* Raw data *
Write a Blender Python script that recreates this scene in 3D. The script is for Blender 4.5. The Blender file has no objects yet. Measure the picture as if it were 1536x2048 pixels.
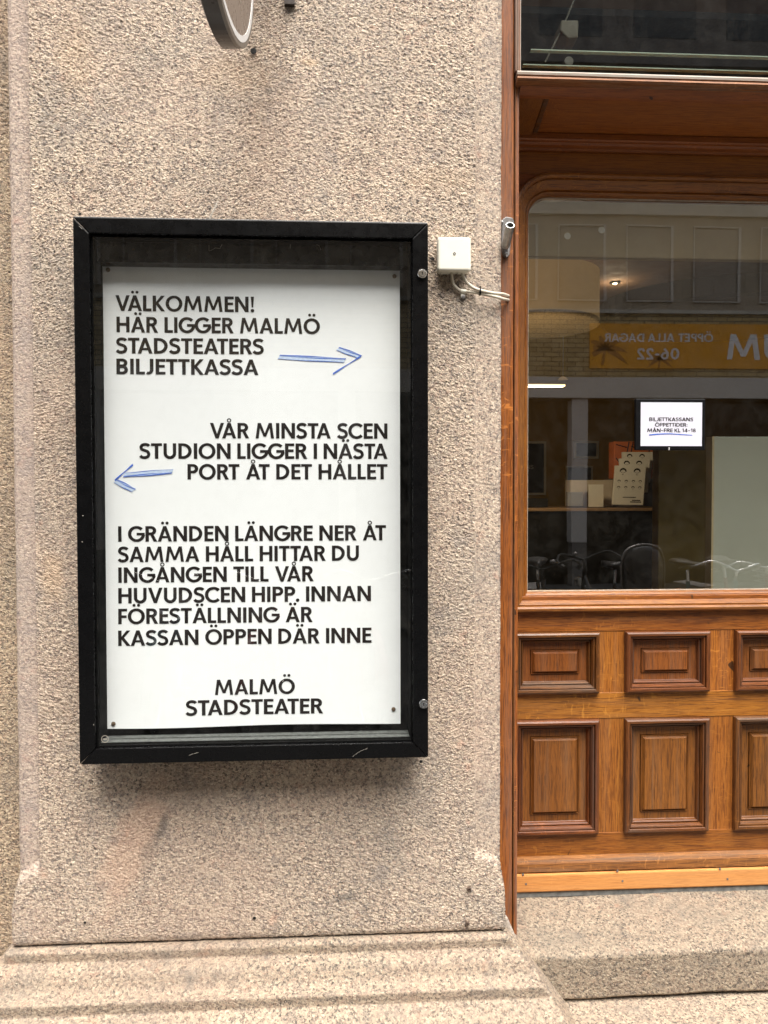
import bpy, math, random
import numpy as np
from mathutils import Vector, Matrix

random.seed(7)
rng = np.random.default_rng(11)
R = math.radians
scene = bpy.context.scene
C = scene.collection

# ------------------------------------------------------------------ camera
YAW, PIT, ROL, FPX = 0.05575, 0.02662, -0.00195, 1536.0
CAM = np.array([0.0, -1.7, 1.6])
F_ = np.array([math.sin(YAW)*math.cos(PIT), math.cos(YAW)*math.cos(PIT), -math.sin(PIT)])
r0 = np.array([math.cos(YAW), -math.sin(YAW), 0.0]); u0 = np.cross(r0, F_)
R_ = r0*math.cos(ROL) + u0*math.sin(ROL); U_ = -r0*math.sin(ROL) + u0*math.cos(ROL)
cd = bpy.data.cameras.new('camera'); cam = bpy.data.objects.new('camera', cd); C.objects.link(cam)
m = Matrix.Identity(4)
for i in range(3):
    m[i][0] = R_[i]; m[i][1] = U_[i]; m[i][2] = -F_[i]; m[i][3] = CAM[i]
cam.matrix_world = m
cd.sensor_fit = 'VERTICAL'; cd.sensor_height = 36.0; cd.lens = 27.0
cd.clip_start = 0.02; cd.clip_end = 500
scene.camera = cam

def at(px, py, Y):
    """world X, Z of a measured point of the plane at depth Y"""
    d = F_*FPX + R_*(px-768) + U_*(1024-py)
    t = (Y-CAM[1])/d[1]
    q = CAM + d*t
    return q[0], q[2]
def ax(px, py, Y): return at(px, py, Y)[0]
def az(px, py, Y): return at(px, py, Y)[1]

# ------------------------------------------------------------------ light
SUN_EL, SUN_AZ = 66.0, 165.0          # azimuth from +Y clockwise: sun stands over the street, a little to the right
w = bpy.data.worlds.new('World'); scene.world = w; w.use_nodes = True
nt = w.node_tree; nt.nodes.clear()
out = nt.nodes.new('ShaderNodeOutputWorld'); bg = nt.nodes.new('ShaderNodeBackground')
sky = nt.nodes.new('ShaderNodeTexSky'); sky.sky_type = 'NISHITA'; sky.sun_disc = False
sky.sun_elevation = R(SUN_EL); sky.sun_rotation = R(SUN_AZ); sky.dust_density = 4.0; sky.air_density = 1.0
hs = nt.nodes.new('ShaderNodeHueSaturation'); hs.inputs['Saturation'].default_value = 0.30
nt.links.new(sky.outputs[0], hs.inputs['Color']); nt.links.new(hs.outputs[0], bg.inputs[0])
bg.inputs[1].default_value = 0.15
nt.links.new(bg.outputs[0], out.inputs[0])
sd = bpy.data.lights.new('sun', 'SUN'); so = bpy.data.objects.new('sun', sd); C.objects.link(so)
sd.energy = 2.1; sd.angle = R(48); sd.color = (1.0, 0.93, 0.83)
az_ = R(SUN_AZ)
sdir = Vector((math.sin(az_)*math.cos(R(SUN_EL)), math.cos(az_)*math.cos(R(SUN_EL)), math.sin(R(SUN_EL))))
so.rotation_euler = (-sdir).to_track_quat('-Z', 'Y').to_euler(); so.location = (2, -6, 14)
vs = scene.view_settings
vs.view_transform = 'Standard'; vs.look = 'None'; vs.gamma = 1.0; vs.exposure = 1.45
try: vs.use_curve_mapping = False
except Exception: pass
scene.cycles.max_bounces = 8; scene.cycles.transparent_max_bounces = 12
scene.cycles.caustics_reflective = False; scene.cycles.caustics_refractive = False
scene.cycles.use_denoising = True
scene.cycles.sample_clamp_indirect = 4.0

# ------------------------------------------------------------------ node helpers
class NT:
    def __init__(s, name):
        s.m = bpy.data.materials.new(name); s.m.use_nodes = True
        s.t = s.m.node_tree; s.t.nodes.clear()
        s.out = s.t.nodes.new('ShaderNodeOutputMaterial')
        s.pos = s.t.nodes.new('ShaderNodeNewGeometry').outputs['Position']
        s.oi = None
    def n(s, typ, **kw):
        nd = s.t.nodes.new('ShaderNode'+typ)
        for k, v in kw.items(): setattr(nd, k, v)
        return nd
    def L(s, a, b): s.t.links.new(a, b)
    def inp(s, nd, key, v):
        if hasattr(v, 'links') or isinstance(v, bpy.types.NodeSocket): s.L(v, nd.inputs[key])
        else: nd.inputs[key].default_value = v
    def math(s, op, a, b=0.0, c=None, clamp=False):
        nd = s.n('Math', operation=op, use_clamp=clamp)
        s.inp(nd, 0, a); s.inp(nd, 1, b)
        if c is not None: s.inp(nd, 2, c)
        return nd.outputs[0]
    def vec(s, op, a, b):
        nd = s.n('VectorMath', operation=op); s.inp(nd, 0, a); s.inp(nd, 1, b)
        return nd.outputs['Value'] if op in ('LENGTH', 'DISTANCE', 'DOT_PRODUCT') else nd.outputs[0]
    def noise(s, vec, scale, detail=3, rough=0.5, dist=0.0, out=0):
        nd = s.n('TexNoise'); s.L(vec, nd.inputs['Vector'])
        nd.inputs['Scale'].default_value = scale; nd.inputs['Detail'].default_value = detail
        nd.inputs['Roughness'].default_value = rough; nd.inputs['Distortion'].default_value = dist
        return nd.outputs[out]
    def voro(s, vec, scale, feature='F1', out='Color', rnd=1.0):
        nd = s.n('TexVoronoi', feature=feature); s.L(vec, nd.inputs['Vector'])
        nd.inputs['Scale'].default_value = scale; nd.inputs['Randomness'].default_value = rnd
        return nd.outputs[out]
    def ramp(s, fac, stops, interp='LINEAR'):
        nd = s.n('ValToRGB'); cr = nd.color_ramp; cr.interpolation = interp
        s.inp(nd, 0, fac)
        while len(cr.elements) < len(stops): cr.elements.new(0.5)
        for e, (p, c) in zip(cr.elements, stops):
            e.position = p
            e.color = (c, c, c, 1) if isinstance(c, (int, float)) else (*c, 1)
        return nd.outputs[0]
    def mix(s, fac, a, b, mode='MIX'):
        nd = s.n('Mix', data_type='RGBA', blend_type=mode)
        s.inp(nd, 0, fac)
        for k, v in ((6, a), (7, b)):
            if isinstance(v, tuple): v = (*v, 1) if len(v) == 3 else v
            s.inp(nd, k, v)
        return nd.outputs[2]
    def maprange(s, v, a, b, c=0.0, d=1.0, smooth=False):
        nd = s.n('MapRange'); nd.interpolation_type = 'SMOOTHSTEP' if smooth else 'LINEAR'
        s.inp(nd, 0, v)
        for i, x in enumerate((a, b, c, d)): s.inp(nd, i+1, x)
        return nd.outputs[0]
    def mapping(s, vec, loc=(0,0,0), rot=(0,0,0), scale=(1,1,1)):
        nd = s.n('Mapping'); s.L(vec, nd.inputs[0])
        nd.inputs[1].default_value = loc; nd.inputs[2].default_value = rot; nd.inputs[3].default_value = scale
        return nd.outputs[0]
    def xyz(s, vec):
        nd = s.n('SeparateXYZ'); s.L(vec, nd.inputs[0]); return nd.outputs
    def blob(s, c, rad, rot=0.0, soft=0.5, wob=0.35, wscale=14):
        """soft-edged patch on the wall plane, centre (x,z), radii, rotation about Y"""
        v = s.vec('SUBTRACT', s.pos, (c[0], 0, c[1]))
        v = s.mapping(v, rot=(0, rot, 0))
        v = s.mapping(v, scale=(1/rad[0], 0.0, 1/rad[1]))
        l = s.vec('LENGTH', v, (0, 0, 0))
        l = s.math('ADD', l, s.math('MULTIPLY', s.math('SUBTRACT', s.noise(s.pos, wscale, 3), 0.5), wob*2))
        return s.maprange(l, 1.0, 1.0-soft, 0, 1, True)
    def rand(s):
        if s.oi is None: s.oi = s.n('ObjectInfo')
        return s.oi.outputs['Random']
    def bump(s, h, strength, dist=0.002):
        nd = s.n('Bump'); s.inp(nd, 'Height', h); nd.inputs['Strength'].default_value = strength
        nd.inputs['Distance'].default_value = dist
        return nd.outputs[0]
    def bsdf(s, col, rough=0.5, metal=0.0, spec=0.5, normal=None, coat=0.0, emit=None, es=0.0):
        b = s.n('BsdfPrincipled')
        if isinstance(col, tuple): col = (*col, 1) if len(col) == 3 else col
        s.inp(b, 'Base Color', col); s.inp(b, 'Roughness', rough); s.inp(b, 'Metallic', metal)
        s.inp(b, 'Specular IOR Level', spec); s.inp(b, 'Coat Weight', coat)
        if normal is not None: s.L(normal, b.inputs['Normal'])
        if emit is not None:
            b.inputs['Emission Color'].default_value = (*emit, 1); b.inputs['Emission Strength'].default_value = es
        s.L(b.outputs[0], s.out.inputs[0]); return b

def plain(name, col, rough=0.5, metal=0.0, spec=0.5, coat=0.0, var=0.12, vscale=30, emit=None, es=0.0, bump=0.0, bscale=300):
    t = NT(name)
    nz = t.noise(t.pos, vscale, 4, 0.6)
    f = t.maprange(nz, 0.25, 0.75, 1-var, 1+var)
    c = t.mix(1.0, tuple(col), t.n('CombineColor').outputs[0], 'MULTIPLY')
    cc = t.t.nodes[-2] if False else None
    cmb = [n for n in t.t.nodes if n.bl_idname == 'ShaderNodeCombineColor'][-1]
    for k in range(3): t.L(f, cmb.inputs[k])
    rr = t.maprange(t.noise(t.pos, vscale*2.3, 3), 0.3, 0.7, max(0.03, rough*0.8), min(1, rough*1.2))
    nm = t.bump(t.noise(t.pos, bscale, 3), bump, 0.001) if bump else None
    t.bsdf(c, rr, metal, spec, nm, coat, emit, es)
    return t.m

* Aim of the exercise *
Give again, exactly, the lines from the start of the data through the one holding "from mathutils import Vector, Matrix"; omit the pictures.

* The response *
Write a Blender Python script that recreates this scene in 3D. The script is for Blender 4.5. The Blender file has no objects yet. Measure the picture as if it were 1536x2048 pixels.
import bpy, math, random
import numpy as np
from mathutils import Vector, Matrix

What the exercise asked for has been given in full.